The Festival also features films that mark notable cinematic milestones including the 20th anniversary of the Oscar-nominated Jewish-Welsh epic, Solomon & Gaenor, the only film ever made in Yiddish and Welsh. The film will screen in London and then on tour across Wales and the UK with the director Paul Morrison and actors attending many screenings. It’s also the 10th anniversary of Coen Brothers’ wry comedy classic A Serious Man, and the 30th anniversary of the delightful Oscar-winning comedy, Driving Miss Daisy.

NEW CREATIVE TALENT

UK Jewish Film continues its focus on supporting a new generation of creative talent and this year has commissioned and produced two new British short films through its Pears Short Film Fund. Both films will receive their world premieres on Monday 11th November at the Phoenix Cinema.

Home, a stop-motion animation, directed by Anita Bruvere, is a true story of community, immigration, and diversity, told through the history of a single building: 19 Princelet Street, Spitalfields, East London.

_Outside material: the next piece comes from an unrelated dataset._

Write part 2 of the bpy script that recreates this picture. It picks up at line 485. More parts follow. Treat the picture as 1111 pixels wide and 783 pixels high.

On the Beaches, a drama based on a true event, directed by Luke Rogers, is set in Norfolk in 1933. After running away from home, Kitty and her brother David cheer themselves up by playing soldiers. But their game takes an unexpected turn when they discover a suspicious German hiding in a clifftop hut. The man is a Jewish refugee by the name of Albert Einstein.

NEW TV

Among this year’s sneak previews of new TV shows is Autonomies, the new TV series from the director of Netflix’s Shtisel. The series imagines an alternative reality in which Israel is split into two separate entities: the secular State of Israel, whose capital is Tel Aviv, and, on the other side of a dividing wall, an ultra-orthodox autonomy based in Jerusalem. The battle over the custody of a girl who was born into a Haredi family but has been raised by secular parents threatens to push the two territories into irrevocable chaos. The screening will be followed by a panel discussion, which will try to determine just how much of what Autonomies portrays is already a reality.

ANTISEMITISM

A number of films explore issues surrounding growing concerns over the rise of antisemitism in Britain and Europe. Why Do They Hate Us? was prompted by a series of deadly attacks in Paris in 2015. Inspired by his son’s query about why Jews were one of the targets, Alexandre Amiel, a French-Moroccan Jewish filmmaker, set out to make a trilogy of films whose aim is to trace the origins of modern xenophobia in France towards Jewish, Arab and Black communities. The film is a fascinating, if disturbing, journey into the dark depths of prejudice as it is experienced by members of the largest Jewish community in Europe. The film is preceded by a German short, Kippa, based on true events, which reflect the context in which most German Jewish children have been withdrawn from regular state schools for their safety. The films will be followed by a discussed with leading politicians, names to be confirmed.